STATED GOAL - Reproduce the listing below without any change.
◆ ◆ ◆ ◆ ◆
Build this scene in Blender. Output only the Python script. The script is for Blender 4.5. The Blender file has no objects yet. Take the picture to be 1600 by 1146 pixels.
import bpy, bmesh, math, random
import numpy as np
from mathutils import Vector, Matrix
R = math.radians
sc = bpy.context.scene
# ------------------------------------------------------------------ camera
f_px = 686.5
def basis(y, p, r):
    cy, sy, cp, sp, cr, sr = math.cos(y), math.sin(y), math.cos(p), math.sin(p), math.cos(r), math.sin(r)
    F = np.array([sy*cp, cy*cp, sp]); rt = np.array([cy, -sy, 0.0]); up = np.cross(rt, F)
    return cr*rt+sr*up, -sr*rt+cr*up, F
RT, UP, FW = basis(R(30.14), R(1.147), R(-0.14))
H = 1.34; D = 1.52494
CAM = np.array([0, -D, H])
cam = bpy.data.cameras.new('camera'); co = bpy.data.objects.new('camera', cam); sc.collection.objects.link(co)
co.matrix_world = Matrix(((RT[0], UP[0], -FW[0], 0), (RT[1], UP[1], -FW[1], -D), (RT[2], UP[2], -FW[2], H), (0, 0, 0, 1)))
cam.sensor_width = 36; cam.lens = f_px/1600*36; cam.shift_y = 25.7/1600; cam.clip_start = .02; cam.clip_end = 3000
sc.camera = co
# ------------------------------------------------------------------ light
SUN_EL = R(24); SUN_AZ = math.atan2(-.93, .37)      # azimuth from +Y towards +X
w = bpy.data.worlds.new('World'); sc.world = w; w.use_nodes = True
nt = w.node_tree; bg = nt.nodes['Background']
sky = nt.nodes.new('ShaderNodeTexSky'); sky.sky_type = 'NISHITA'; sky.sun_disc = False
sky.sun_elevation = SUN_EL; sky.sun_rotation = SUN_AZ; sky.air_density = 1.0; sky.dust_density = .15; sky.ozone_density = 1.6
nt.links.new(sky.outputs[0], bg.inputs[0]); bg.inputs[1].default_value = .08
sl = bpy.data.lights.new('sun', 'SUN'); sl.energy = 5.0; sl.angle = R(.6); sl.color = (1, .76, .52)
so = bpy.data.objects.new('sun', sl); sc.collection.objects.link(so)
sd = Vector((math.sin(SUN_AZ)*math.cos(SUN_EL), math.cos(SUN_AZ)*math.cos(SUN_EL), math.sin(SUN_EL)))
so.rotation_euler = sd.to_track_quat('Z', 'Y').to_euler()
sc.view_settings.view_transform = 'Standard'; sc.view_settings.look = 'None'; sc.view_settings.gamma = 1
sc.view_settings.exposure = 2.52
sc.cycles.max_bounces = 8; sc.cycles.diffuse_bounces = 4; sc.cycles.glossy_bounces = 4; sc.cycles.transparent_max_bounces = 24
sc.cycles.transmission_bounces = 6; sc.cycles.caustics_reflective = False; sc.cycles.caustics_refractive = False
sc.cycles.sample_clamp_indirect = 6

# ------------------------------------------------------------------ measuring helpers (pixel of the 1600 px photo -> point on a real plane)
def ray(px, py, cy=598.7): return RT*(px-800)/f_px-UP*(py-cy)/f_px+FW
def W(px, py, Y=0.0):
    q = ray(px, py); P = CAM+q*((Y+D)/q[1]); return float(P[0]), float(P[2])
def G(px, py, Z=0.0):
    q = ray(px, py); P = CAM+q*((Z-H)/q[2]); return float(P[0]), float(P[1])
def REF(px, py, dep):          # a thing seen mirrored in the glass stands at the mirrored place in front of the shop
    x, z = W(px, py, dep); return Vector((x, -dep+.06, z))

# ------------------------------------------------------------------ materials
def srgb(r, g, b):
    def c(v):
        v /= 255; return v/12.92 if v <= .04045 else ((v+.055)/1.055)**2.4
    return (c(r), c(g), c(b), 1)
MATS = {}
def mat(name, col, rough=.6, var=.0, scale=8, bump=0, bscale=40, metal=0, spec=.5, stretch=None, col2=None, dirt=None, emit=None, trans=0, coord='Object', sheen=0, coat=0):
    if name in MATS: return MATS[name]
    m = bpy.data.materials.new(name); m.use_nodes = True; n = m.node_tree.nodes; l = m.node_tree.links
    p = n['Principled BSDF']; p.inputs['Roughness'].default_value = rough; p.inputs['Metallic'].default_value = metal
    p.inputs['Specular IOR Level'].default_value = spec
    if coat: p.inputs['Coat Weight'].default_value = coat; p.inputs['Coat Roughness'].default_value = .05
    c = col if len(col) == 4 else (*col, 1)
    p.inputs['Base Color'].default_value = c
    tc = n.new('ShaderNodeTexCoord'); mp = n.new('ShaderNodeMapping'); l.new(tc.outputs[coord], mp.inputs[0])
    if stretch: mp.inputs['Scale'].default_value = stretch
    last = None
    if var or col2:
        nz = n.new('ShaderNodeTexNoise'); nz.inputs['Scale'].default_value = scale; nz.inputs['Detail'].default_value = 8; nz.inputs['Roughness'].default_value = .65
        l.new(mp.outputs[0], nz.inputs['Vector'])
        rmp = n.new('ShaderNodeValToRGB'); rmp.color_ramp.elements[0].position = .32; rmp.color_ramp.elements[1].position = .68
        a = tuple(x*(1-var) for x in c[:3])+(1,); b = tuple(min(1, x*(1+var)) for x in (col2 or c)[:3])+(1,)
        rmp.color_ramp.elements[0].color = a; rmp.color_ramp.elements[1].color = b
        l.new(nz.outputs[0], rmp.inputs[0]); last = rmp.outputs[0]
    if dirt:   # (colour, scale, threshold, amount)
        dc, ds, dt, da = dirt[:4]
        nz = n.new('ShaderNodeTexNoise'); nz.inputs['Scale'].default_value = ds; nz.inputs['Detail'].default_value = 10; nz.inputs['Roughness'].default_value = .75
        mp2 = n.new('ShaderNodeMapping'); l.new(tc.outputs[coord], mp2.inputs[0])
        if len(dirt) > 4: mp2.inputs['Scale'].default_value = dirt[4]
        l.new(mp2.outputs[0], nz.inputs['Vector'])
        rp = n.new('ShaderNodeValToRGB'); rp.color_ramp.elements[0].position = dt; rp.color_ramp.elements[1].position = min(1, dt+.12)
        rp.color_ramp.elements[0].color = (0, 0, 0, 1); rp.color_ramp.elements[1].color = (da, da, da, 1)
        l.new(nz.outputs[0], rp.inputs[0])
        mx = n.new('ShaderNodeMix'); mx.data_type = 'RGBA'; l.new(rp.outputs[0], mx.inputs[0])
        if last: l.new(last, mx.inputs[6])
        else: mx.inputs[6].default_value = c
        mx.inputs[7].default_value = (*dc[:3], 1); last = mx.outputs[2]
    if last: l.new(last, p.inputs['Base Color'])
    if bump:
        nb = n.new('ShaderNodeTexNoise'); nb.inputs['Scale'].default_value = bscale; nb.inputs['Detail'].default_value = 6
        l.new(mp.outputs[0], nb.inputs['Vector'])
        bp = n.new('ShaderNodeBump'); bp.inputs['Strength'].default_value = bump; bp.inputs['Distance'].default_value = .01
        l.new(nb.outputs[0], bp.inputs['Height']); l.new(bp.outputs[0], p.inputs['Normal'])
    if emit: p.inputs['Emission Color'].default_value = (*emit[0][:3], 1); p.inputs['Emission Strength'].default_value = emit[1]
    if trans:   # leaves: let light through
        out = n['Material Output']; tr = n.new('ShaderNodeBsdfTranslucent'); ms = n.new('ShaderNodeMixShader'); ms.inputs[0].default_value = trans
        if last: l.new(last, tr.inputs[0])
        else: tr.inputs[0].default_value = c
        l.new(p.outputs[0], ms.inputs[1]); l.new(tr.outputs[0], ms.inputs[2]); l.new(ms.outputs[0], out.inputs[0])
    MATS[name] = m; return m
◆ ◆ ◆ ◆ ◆
ANSWER TO THE EXERCISE -
Build this scene in Blender. Output only the Python script. The script is for Blender 4.5. The Blender file has no objects yet. Take the picture to be 1600 by 1146 pixels.
import bpy, bmesh, math, random
import numpy as np
from mathutils import Vector, Matrix
R = math.radians
sc = bpy.context.scene
# ------------------------------------------------------------------ camera
f_px = 686.5
def basis(y, p, r):
    cy, sy, cp, sp, cr, sr = math.cos(y), math.sin(y), math.cos(p), math.sin(p), math.cos(r), math.sin(r)
    F = np.array([sy*cp, cy*cp, sp]); rt = np.array([cy, -sy, 0.0]); up = np.cross(rt, F)
    return cr*rt+sr*up, -sr*rt+cr*up, F
RT, UP, FW = basis(R(30.14), R(1.147), R(-0.14))
H = 1.34; D = 1.52494
CAM = np.array([0, -D, H])
cam = bpy.data.cameras.new('camera'); co = bpy.data.objects.new('camera', cam); sc.collection.objects.link(co)
co.matrix_world = Matrix(((RT[0], UP[0], -FW[0], 0), (RT[1], UP[1], -FW[1], -D), (RT[2], UP[2], -FW[2], H), (0, 0, 0, 1)))
cam.sensor_width = 36; cam.lens = f_px/1600*36; cam.shift_y = 25.7/1600; cam.clip_start = .02; cam.clip_end = 3000
sc.camera = co
# ------------------------------------------------------------------ light
SUN_EL = R(24); SUN_AZ = math.atan2(-.93, .37)      # azimuth from +Y towards +X
w = bpy.data.worlds.new('World'); sc.world = w; w.use_nodes = True
nt = w.node_tree; bg = nt.nodes['Background']
sky = nt.nodes.new('ShaderNodeTexSky'); sky.sky_type = 'NISHITA'; sky.sun_disc = False
sky.sun_elevation = SUN_EL; sky.sun_rotation = SUN_AZ; sky.air_density = 1.0; sky.dust_density = .15; sky.ozone_density = 1.6
nt.links.new(sky.outputs[0], bg.inputs[0]); bg.inputs[1].default_value = .08
sl = bpy.data.lights.new('sun', 'SUN'); sl.energy = 5.0; sl.angle = R(.6); sl.color = (1, .76, .52)
so = bpy.data.objects.new('sun', sl); sc.collection.objects.link(so)
sd = Vector((math.sin(SUN_AZ)*math.cos(SUN_EL), math.cos(SUN_AZ)*math.cos(SUN_EL), math.sin(SUN_EL)))
so.rotation_euler = sd.to_track_quat('Z', 'Y').to_euler()
sc.view_settings.view_transform = 'Standard'; sc.view_settings.look = 'None'; sc.view_settings.gamma = 1
sc.view_settings.exposure = 2.52
sc.cycles.max_bounces = 8; sc.cycles.diffuse_bounces = 4; sc.cycles.glossy_bounces = 4; sc.cycles.transparent_max_bounces = 24
sc.cycles.transmission_bounces = 6; sc.cycles.caustics_reflective = False; sc.cycles.caustics_refractive = False
sc.cycles.sample_clamp_indirect = 6

# ------------------------------------------------------------------ measuring helpers (pixel of the 1600 px photo -> point on a real plane)
def ray(px, py, cy=598.7): return RT*(px-800)/f_px-UP*(py-cy)/f_px+FW
def W(px, py, Y=0.0):
    q = ray(px, py); P = CAM+q*((Y+D)/q[1]); return float(P[0]), float(P[2])
def G(px, py, Z=0.0):
    q = ray(px, py); P = CAM+q*((Z-H)/q[2]); return float(P[0]), float(P[1])
def REF(px, py, dep):          # a thing seen mirrored in the glass stands at the mirrored place in front of the shop
    x, z = W(px, py, dep); return Vector((x, -dep+.06, z))

# ------------------------------------------------------------------ materials
def srgb(r, g, b):
    def c(v):
        v /= 255; return v/12.92 if v <= .04045 else ((v+.055)/1.055)**2.4
    return (c(r), c(g), c(b), 1)
MATS = {}
def mat(name, col, rough=.6, var=.0, scale=8, bump=0, bscale=40, metal=0, spec=.5, stretch=None, col2=None, dirt=None, emit=None, trans=0, coord='Object', sheen=0, coat=0):
    if name in MATS: return MATS[name]
    m = bpy.data.materials.new(name); m.use_nodes = True; n = m.node_tree.nodes; l = m.node_tree.links
    p = n['Principled BSDF']; p.inputs['Roughness'].default_value = rough; p.inputs['Metallic'].default_value = metal
    p.inputs['Specular IOR Level'].default_value = spec
    if coat: p.inputs['Coat Weight'].default_value = coat; p.inputs['Coat Roughness'].default_value = .05
    c = col if len(col) == 4 else (*col, 1)
    p.inputs['Base Color'].default_value = c
    tc = n.new('ShaderNodeTexCoord'); mp = n.new('ShaderNodeMapping'); l.new(tc.outputs[coord], mp.inputs[0])
    if stretch: mp.inputs['Scale'].default_value = stretch
    last = None
    if var or col2:
        nz = n.new('ShaderNodeTexNoise'); nz.inputs['Scale'].default_value = scale; nz.inputs['Detail'].default_value = 8; nz.inputs['Roughness'].default_value = .65
        l.new(mp.outputs[0], nz.inputs['Vector'])
        rmp = n.new('ShaderNodeValToRGB'); rmp.color_ramp.elements[0].position = .32; rmp.color_ramp.elements[1].position = .68
        a = tuple(x*(1-var) for x in c[:3])+(1,); b = tuple(min(1, x*(1+var)) for x in (col2 or c)[:3])+(1,)
        rmp.color_ramp.elements[0].color = a; rmp.color_ramp.elements[1].color = b
        l.new(nz.outputs[0], rmp.inputs[0]); last = rmp.outputs[0]
    if dirt:   # (colour, scale, threshold, amount)
        dc, ds, dt, da = dirt[:4]
        nz = n.new('ShaderNodeTexNoise'); nz.inputs['Scale'].default_value = ds; nz.inputs['Detail'].default_value = 10; nz.inputs['Roughness'].default_value = .75
        mp2 = n.new('ShaderNodeMapping'); l.new(tc.outputs[coord], mp2.inputs[0])
        if len(dirt) > 4: mp2.inputs['Scale'].default_value = dirt[4]
        l.new(mp2.outputs[0], nz.inputs['Vector'])
        rp = n.new('ShaderNodeValToRGB'); rp.color_ramp.elements[0].position = dt; rp.color_ramp.elements[1].position = min(1, dt+.12)
        rp.color_ramp.elements[0].color = (0, 0, 0, 1); rp.color_ramp.elements[1].color = (da, da, da, 1)
        l.new(nz.outputs[0], rp.inputs[0])
        mx = n.new('ShaderNodeMix'); mx.data_type = 'RGBA'; l.new(rp.outputs[0], mx.inputs[0])
        if last: l.new(last, mx.inputs[6])
        else: mx.inputs[6].default_value = c
        mx.inputs[7].default_value = (*dc[:3], 1); last = mx.outputs[2]
    if last: l.new(last, p.inputs['Base Color'])
    if bump:
        nb = n.new('ShaderNodeTexNoise'); nb.inputs['Scale'].default_value = bscale; nb.inputs['Detail'].default_value = 6
        l.new(mp.outputs[0], nb.inputs['Vector'])
        bp = n.new('ShaderNodeBump'); bp.inputs['Strength'].default_value = bump; bp.inputs['Distance'].default_value = .01
        l.new(nb.outputs[0], bp.inputs['Height']); l.new(bp.outputs[0], p.inputs['Normal'])
    if emit: p.inputs['Emission Color'].default_value = (*emit[0][:3], 1); p.inputs['Emission Strength'].default_value = emit[1]
    if trans:   # leaves: let light through
        out = n['Material Output']; tr = n.new('ShaderNodeBsdfTranslucent'); ms = n.new('ShaderNodeMixShader'); ms.inputs[0].default_value = trans
        if last: l.new(last, tr.inputs[0])
        else: tr.inputs[0].default_value = c
        l.new(p.outputs[0], ms.inputs[1]); l.new(tr.outputs[0], ms.inputs[2]); l.new(ms.outputs[0], out.inputs[0])
    MATS[name] = m; return m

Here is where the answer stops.